Kendileri faşistlerden daha beter olanlar TBMM’nde sosyal demokrat milletvekillerini faşistlikle suçluyor. Yandaşı oldukları PKK nedir? Türkiye düşmanlarının heykellerini dikenler bu ortamı iktidar sayesinde bulmuşlardır. Atatürk ve arkadaşlarını, tüm Türkleri suçluyorlar. Yeni kurulan cumhuriyete yönelik ayaklanmalara, devleti yıkma, ülkeyi parçalama, kan dökme girişimlerine karşı devlet seyirci mi kalacaktı? Kürt ve Ermenilerin saldırılarını izlemekle mi yetinilecekti? Kalkışmaları, saldırıları önlemeyecek miydi? “Buyurun gelin, alın” diye teslim mi olacaktı ya da bugünün iktidarı gibi ödünlerle susturup kendi varlığını pekiştirip sürdürmeyi mi yeğleyecekti? Ermenilerden ve kürtlerden hiçbir olumlu yaklaşım görülüp duyulmamasına karşın AKP’nin iki fanatik cepheye verdiği ödünler Türkiye’yi haksız, güçsüz, beceriksiz göstermekte, küçük düşürmektedir. TBMM’ne giren kürt kökenli üyeler bu ülkenin insanı değil, bu devletin yurttaşı değilmiş gibi konuşup davranmaktadır. Bayrak için tepkileri de yapaydır. Lice’de PKK bezleri ve Apo posterleri önünde grup toplantısı yaptılar. Kürtçüler AKP’ye oy vermek için koşullarını sıralıyorlar. Şimdi “Özerk Yönetim Yasası” ile “Demokratik Sivil Toplum Yasası”ndan söz ediliyor. Apo da bunlar için umut veriyor. Bayrak sorumluları bedel mi ödeyecekler, bedelli mi sayılacaklar, göreceğiz.

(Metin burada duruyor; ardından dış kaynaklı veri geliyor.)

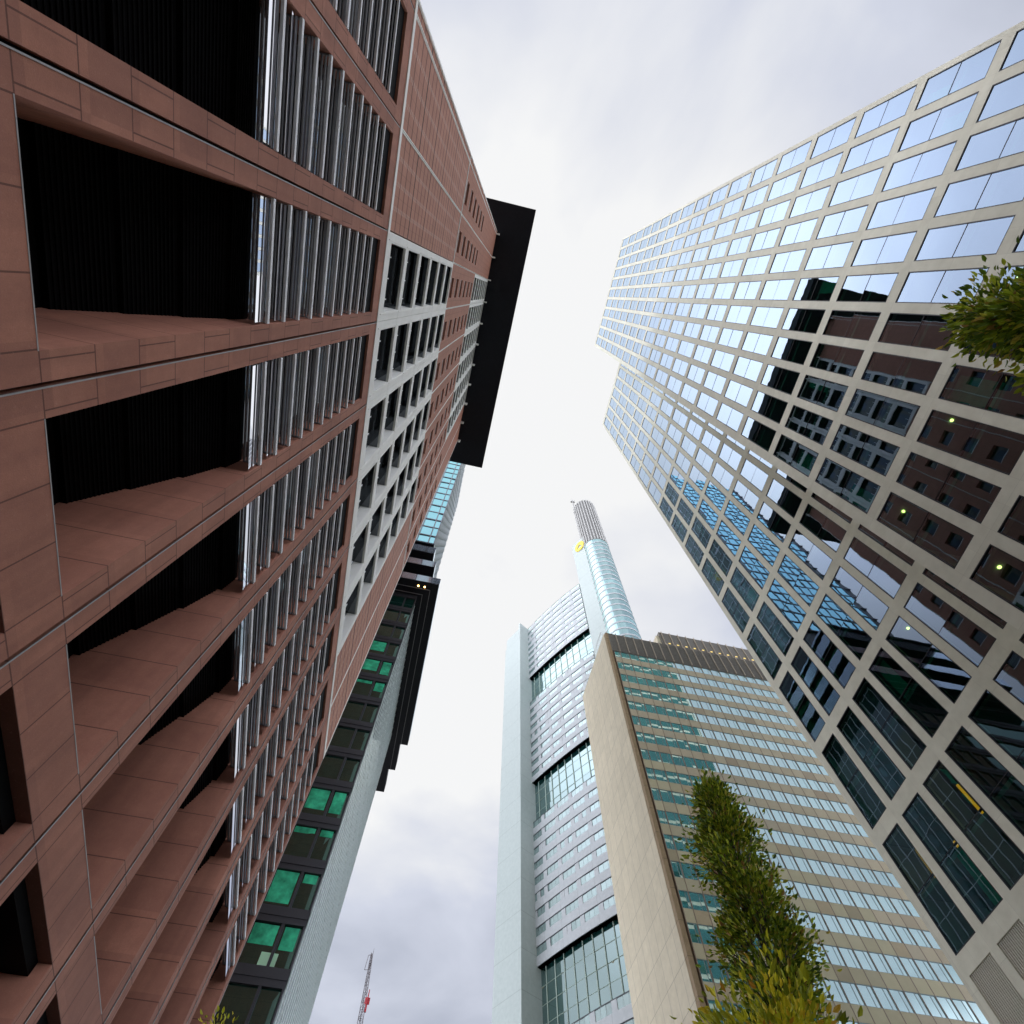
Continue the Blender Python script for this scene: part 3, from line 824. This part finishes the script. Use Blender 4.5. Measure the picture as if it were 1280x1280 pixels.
for i in range(20):
    y = YD+.42+1.4*i; sf.box(XD-.14, XD-.065, y, y+.12, 0, 76)
for i in range(20): sf.box(XD-.125, XD-.105, YD+.4, 72, 1+FP*i, 1+FP*i+.10)
sf.build('street_fins', simple('pale_fin_metal', (.66, .70, .68), .4, .3), T)
# ledges
YS = 41.5
sc_ = YS/44.0
ldg = [(1.6+75.6*sc_, 1.6+77.9*sc_-.3, -2.75, YS, (73.0, 79.0, 84.5)), (1.6+80.9*sc_, 1.6+82.9*sc_, -4.15, YS, (72.0, 74)), (1.6+85.9*sc_, 1.6+88.3*sc_, -4.9, YS+.1, (72,)), (1.6+90.0*sc_, 1.6+90.6*sc_, -5.4, YS+.4, (70,))]
for i, (z0, z1, x1, y0, ends) in enumerate(ldg):
    l_ = MB()
    if i == 0:
        l_.box(-34, x1, y0, ends[0], z0, z1); l_.box(-34, x1-1.3, ends[0], ends[1], z0, z1); l_.box(-34, x1-2.5, ends[1], ends[2], z0, z1)
        o = l_.build('ledge', M['roofdark'], T)
        g_ = MB()
        for q in (1.1, 2.1): g_.box(-34 if q < 2 else -20, x1-q, y0+q, y0+q+.07, z0-.10, z0+.0); g_.box(x1-q-.07, x1-q, y0+q, ends[0] if q < 2 else ends[1], z0-.10, z0)
        g_.build('soffit_rail', M['slat'], o)
        for xx in (-5.7, -4.75):
            q_ = MB(); q_.bar((xx, y0+.75, z0-.05), (xx, y0+.75, z0+.02), .13, k=10); q_.build('soffit_lamp', M['lamp'], o)
    else:
        l_.box(-34, x1, y0, ends[0], z0, z1); o = l_.build('ledge', M['roofdark'], T)
    f_ = MB(); f_.box(-34, x1+.03, y0-.06, y0-.002, z0+.12, z1-.05)
    for x in (-6.3, -8.4): f_.box(x-.04, x+.04, y0-.075, y0-.06, z0+.12, z1-.05, 1)
    f_.box(x1+.002, x1+.06, y0, ends[0]-1, z0+.12, z1-.05)
    f_.build('fascia', [M['fascia'], M['darkmetal']], o)
up2 = MB(); up2.box(-30, -6.6, YD+.6, 70, 76, 84); up2.build('neck', M['darkmetal'], T)
YT, XT, ZT = 48.0, -6.3, 194.0
b_ = MB(); b_.box(-32, XT-.3, YT+.3, 76, 84, ZT); b_.build('tower_core', M['darkmetal'], T)
gl, mm = MB(), MB()
TP = 4.15; nrow = 24
z0 = ZT-TP*nrow
tx = [XT, -7.45, -9.75, -12.0]+[-12.0-2.25*i for i in range(1, 9)]
cand = []
for i in range(nrow):
    za = z0+TP*i; mm.box(-32, XT+.04, YT-.08, YT+.25, za-.16, za+.16)
    for k in range(len(tx)-1): cand.append((za+.16, za+TP-.16, tx[k+1]+.1, tx[k]-.1, k))
for x in tx: mm.box(x-.1, x+.1, YT-.06, YT+.24, z0, ZT)
def tpane(mb, r):
    j, j2 = random.uniform(-.05, .05), random.uniform(-.03, .03)
    mb.quad((r[2], YT+.05, r[0]), (r[3], YT+.05+j2, r[0]), (r[3], YT+.05+j+j2, r[1]), (r[2], YT+.05+j, r[1]))
rest = MB()
for r in cand:
    if r[4] < 3:
        p_ = MB(); tpane(p_, r); p_.build('tower_window', M['tealglass'], T)
    else: tpane(rest, r)
rest.build('tower_glazing', M['tealglass'], T)
mm.build('tower_frame', simple('grey_violet_frame', (.16, .16, .19), .5), T)
sg = MB(); sg.quad((XT-.05, YT+.25, z0), (XT-.05, 76, z0), (XT-.05, 76, ZT), (XT-.05, YT+.25, ZT)); sg.build('tower_side_glazing', M['skyglass'], T)
sm = MB()
for i in range(nrow): sm.box(XT-.06, XT+.05, YT+.25, 76, z0+TP*i-.15, z0+TP*i+.15)
for i in range(14): sm.box(XT-.06, XT+.06, YT+.25+2*i, YT+.37+2*i, z0, ZT)
sm.build('tower_side_frame', simple('pale_frame', (.50, .52, .53), .4), T)

# ------------------------------------------------------------------ the block behind the camera, seen mirrored in the right tower
T = thing('office_block', 'dark grey stone block seen only as a reflection low in the right tower windows', 'office block')
b_ = MB(); b_.box(-40, -7.3, -76, -23, 0, 46)
for i in range(10):
    z = 3+4*i
    b_.box(-7.3, -7.0, -76, -23, z+2.4, z+4)
    for k in range(18): b_.box(-7.3, -7.0, -76+3*k, -76+3*k+.7, z, z+2.4)
b_.build('wall', stone('dark_grey_stone', (.10, .095, .085), (.14, .13, .12)).m, T)
b_ = MB(); b_.quad((-7.2, -76, 3), (-7.2, -23, 3), (-7.2, -23, 43), (-7.2, -76, 43)); b_.build('glazing', M['blackglass'], T)

# ------------------------------------------------------------------ construction crane far down the street
T = thing('tower_crane', 'thin lattice jib of a construction crane with a red marker, far down the street', 'crane', (0, 0, 0))
cm = simple('crane_steel', (.23, .21, .22), .5, .3); cw_ = simple('crane_pale_steel', (.55, .53, .52), .5)
base = Vector((.55, 150, 36)); tip = Vector((-2.0, 150, 84.0))
d = (tip-base); 
jb = MB()
def jpos(t, sx, sy):
    w_ = 1.0*(1-t)**.8+.18
    return base+d*t+Vector((sx*w_, sy*w_, 0))
N = 30
for sx, sy in ((-1, -1), (1, -1), (0, 1)):
    for i in range(N): jb.bar(jpos(i/N, sx, sy), jpos((i+1)/N, sx, sy), .10, k=5)
cs = ((-1, -1), (1, -1), (0, 1))
for i in range(N):
    for q in range(3):
        a, b = cs[q], cs[(q+1) % 3]
        if i % 2: a, b = b, a
        jb.bar(jpos(i/N, *a), jpos((i+1)/N, *b), .06, k=4)
        jb.bar(jpos(i/N, *a), jpos(i/N, *b), .05, k=4)
jb.build('jib', cm, T)
tp = MB(); tp.bar(tip+Vector((.15, 0, -3)), tip+Vector((.25, 0, 1.2)), .22, .02, k=5); tp.bar(tip+Vector((-.9, 0, -3.5)), tip+Vector((-.7, 0, -.4)), .07, k=4); tp.bar(tip+Vector((-.7, 0, -.4)), tip+Vector((0, 0, -.4)), .07, k=4); tp.bar(tip+Vector((-.9, 0, -3.5)), tip+Vector((0, 0, -3.4)), .07, k=4)
tp.build('jib_head', cm, T)
rd = MB(); c = base+d*.80+Vector((.75, -.5, 0)); rd.prism([(c.x-.55, c.y), (c.x, c.y-.1), (c.x+.55, c.y), (c.x, c.y+.1)], c.z-.6, c.z+.7); rd.bar((c.x, c.y, c.z-2), (c.x, c.y, c.z+2.2), .25, .1, k=5)
rd.build('marker', simple('crane_red', (.45, .03, .04), .6), T)
lad = MB()
for i in range(40):
    t = .45+.35*i/40; p = base+d*t; lad.bar(p+Vector((-.12, -.4, 0)), p+Vector((.12, -.4, .25)), .05, k=4)
lad.bar(base+d*.45+Vector((0, -.4, 0)), base+d*.8+Vector((0, -.4, 0)), .09, k=4); lad.build('hoist_rope', cm, T)
ms = MB()
for dx, dy in ((-1, -1), (1, -1), (1, 1), (-1, 1)): ms.bar((1.2+dx, 151.5+dy, 0), (1.2+dx, 151.5+dy, 36), .12, k=5)
for i in range(18):
    z = 2*i
    for (a, b) in (((-1, -1), (1, -1)), ((1, -1), (1, 1)), ((1, 1), (-1, 1)), ((-1, 1), (-1, -1))):
        ms.bar((1.2+a[0], 151.5+a[1], z), (1.2+b[0], 151.5+b[1], z+2), .06, k=4)
ms.build('mast', cm, T)
cb_ = MB(); cb_.box(-.3, 1.0, 149, 150.2, 33.5, 36); cb_.box(.2, 2.2, 151, 157, 35, 36.5); cb_.build('cab', cw_, T)

# ------------------------------------------------------------------ trees
def leaf_mat(name, cols):
    m = Mat(name); gi = m.n('ShaderNodeNewGeometry')
    c = m.ramp(gi.outputs['Random Per Island'], cols)
    m.base(c, .42, 0, .5)
    tr = m.n('ShaderNodeBsdfTranslucent'); m.l(c, tr.inputs[0])
    mx = m.n('ShaderNodeMixShader'); mx.inputs[0].default_value = .38
    m.l(m.b.outputs[0], mx.inputs[1]); m.l(tr.outputs[0], mx.inputs[2]); m.l(mx.outputs[0], m.o.inputs[0])
    return m.m
green = [(0, (.05, .10, .010)), (.3, (.14, .22, .014)), (.6, (.29, .37, .022)), (.86, (.52, .54, .045)), (.96, (.44, .30, .06)), (1, (.18, .09, .03))]
yell = [(0, (.16, .20, .012)), (.35, (.40, .42, .02)), (.65, (.64, .60, .03)), (.9, (.75, .60, .04)), (1, (.50, .22, .03))]
M['leaf'] = leaf_mat('olive_green_leaf', green); M['leafy'] = leaf_mat('yellowing_leaf', yell)
bk = Mat('tree_bark'); v, p = bk.obj(); nn = bk.noise(v, 14, 5); bk.base(bk.ramp(nn, [(.3, (.05, .04, .03)), (.7, (.13, .105, .08))]), .9); bk.bump(nn, .5, .02)
M['bark'] = bk.m
def leaf(mb, p, d, L, W, rnd):
    d = d.normalized()
    s = d.cross(Vector((rnd.uniform(-1, 1), rnd.uniform(-1, 1), rnd.uniform(-.3, 1)))).normalized(); n = d.cross(s)
    n0 = len(mb.v); fold = n*W*.25; dr = n*L*.12
    pts = [p, p+d*L*.35+s*W*.5+fold, p+d*L*.72+s*W*.38+fold-dr*.5, p+d*L-dr, p+d*L*.72-s*W*.38+fold-dr*.5, p+d*L*.35-s*W*.5+fold, p+d*L*.5-dr*.2]
    mb.v += [tuple(q) for q in pts]
    for f in ((0, 1, 6), (1, 2, 6), (2, 3, 6), (3, 4, 6), (4, 5, 6), (5, 0, 6)): mb.f.append(tuple(n0+i for i in f)); mb.m.append(0)
def tree(label, loc, height, z_lo, rad, leafm, nclump, per, L=.12, seed=1, lean=(0, 0), profile=None):
    rnd = random.Random(seed)
    t = thing('street_tree', label, 'tree', loc, 'trees along the street')
    x0, y0, z0 = loc
    tr = MB(); N = 14; pts = []
    for i in range(N+1):
        f = i/N; pts.append(Vector((math.sin(f*5+seed)*.05*f+lean[0]*f, math.cos(f*4+seed)*.05*f+lean[1]*f, f*height*.93)))
    for i in range(N): tr.bar(pts[i], pts[i+1], .11*(1-i/N)+.012, .11*(1-(i+1)/N)+.012, k=8)
    cr = MB()
    prof = profile or (lambda f: max(.12, (1-abs(f-.35)/.65)**.7 if f > .35 else .75+.25*f/.35))
    for c in range(nclump):
        f = (c+rnd.random())/nclump
        z = z_lo+(height-z_lo)*f
        a = rnd.uniform(0, 2*math.pi)
        R0 = rad*prof(f)*rnd.uniform(.55, 1.1)*(1+.24*math.sin(z*5.2+2*a+seed)+.12*math.sin(z*11+a))
        rr = R0*math.sqrt(rnd.uniform(.12, 1))
        ti = min(N-1, int(max(0, (z-.5*rad))/(height*.93)*N)); st_ = pts[ti]
        cen = Vector((pts[min(N, ti+1)].x+rr*math.cos(a), pts[min(N, ti+1)].y+rr*math.sin(a), z))
        tr.bar(st_, cen, .022, .006, k=5)
        outd = Vector((math.cos(a), math.sin(a), .55))
        cs_ = rnd.uniform(.10, .20)*(.6+rad)
        for l_ in range(int(per*rnd.uniform(.6, 1.3))):
            o_ = Vector((rnd.gauss(0, 1), rnd.gauss(0, 1), rnd.gauss(0, 1.15)))*cs_*.55
            dd = outd*.9+o_.normalized()*.9+Vector((rnd.uniform(-.6, .6), rnd.uniform(-.6, .6), rnd.uniform(-.5, .6)))
            s_ = rnd.uniform(.65, 1.25)
            leaf(cr, cen+o_, dd, L*s_, L*.46*s_, rnd)
    tr.build('trunk', M['bark'], t); cr.build('crown', leafm, t)
    return t
tree('slim olive green columnar tree in front of the tan slab building', (4.55, 6.55, 0), 8.2, 2.2, .50, M['leaf'], 300, 88, .074, 3,
     profile=lambda f: 1.3-.5*f/.75 if f < .75 else max(.35, .8-((f-.75)/.25)**2*.45))
tree('low yellow green treetop at the foot of the slim columnar tree', (2.72, 4.3, 0), 3.82, 1.4, .72, M['leafy'], 220, 100, .068, 11, profile=lambda f: 1.0 if f < .75 else max(.6, 1-(f-.75)*1.5))
tree('olive green treetop at the right edge before the limestone tower', (4.15, -.72, 0), 6.95, 2.0, .44, M['leaf'], 240, 88, .074, 5, profile=lambda f: 1.0 if f < .75 else max(.35, 1-(f-.75)*2.4))
tree('tiny yellow tip of a tree low at the foot of the brown stone tower', (-2.35, 11.9, 0), 6.75, 2.5, .5, M['leafy'], 80, 55, .09, 8, profile=lambda f: 1.0 if f < .6 else max(.3, 1-(f-.6)*1.7))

“Türkiye karar verdi, çözecek” diye terörün duracağını sanıyorlar. Alarak mı, vererek mi? İkna ederek mi, ikna edilerek mi? İktidara, seçim için, sakin ortam gerektiğinden bunu sağlayarak yeni sözler alacağını sanan terör örgütü ağırlığını duyurmayı da geri bırakmıyor. “Büyük kürdistan” hedefi, terörün onulmaz hastalığıdır. Üniversiteleri bile karıştıran teröristlerle başa çıkmanın yolu yöntemi bulunmalı, duraksamadan ve ödünlerden vazgeçilmelidir. Türkiye soy ve inanç ayırımı başta olmak üzere hiçbir ayrım gözetmeden bu topraklarda yaşayan herkesin ülkesidir, Türkiye Cumhuriyeti de her yurttaşın devletidir.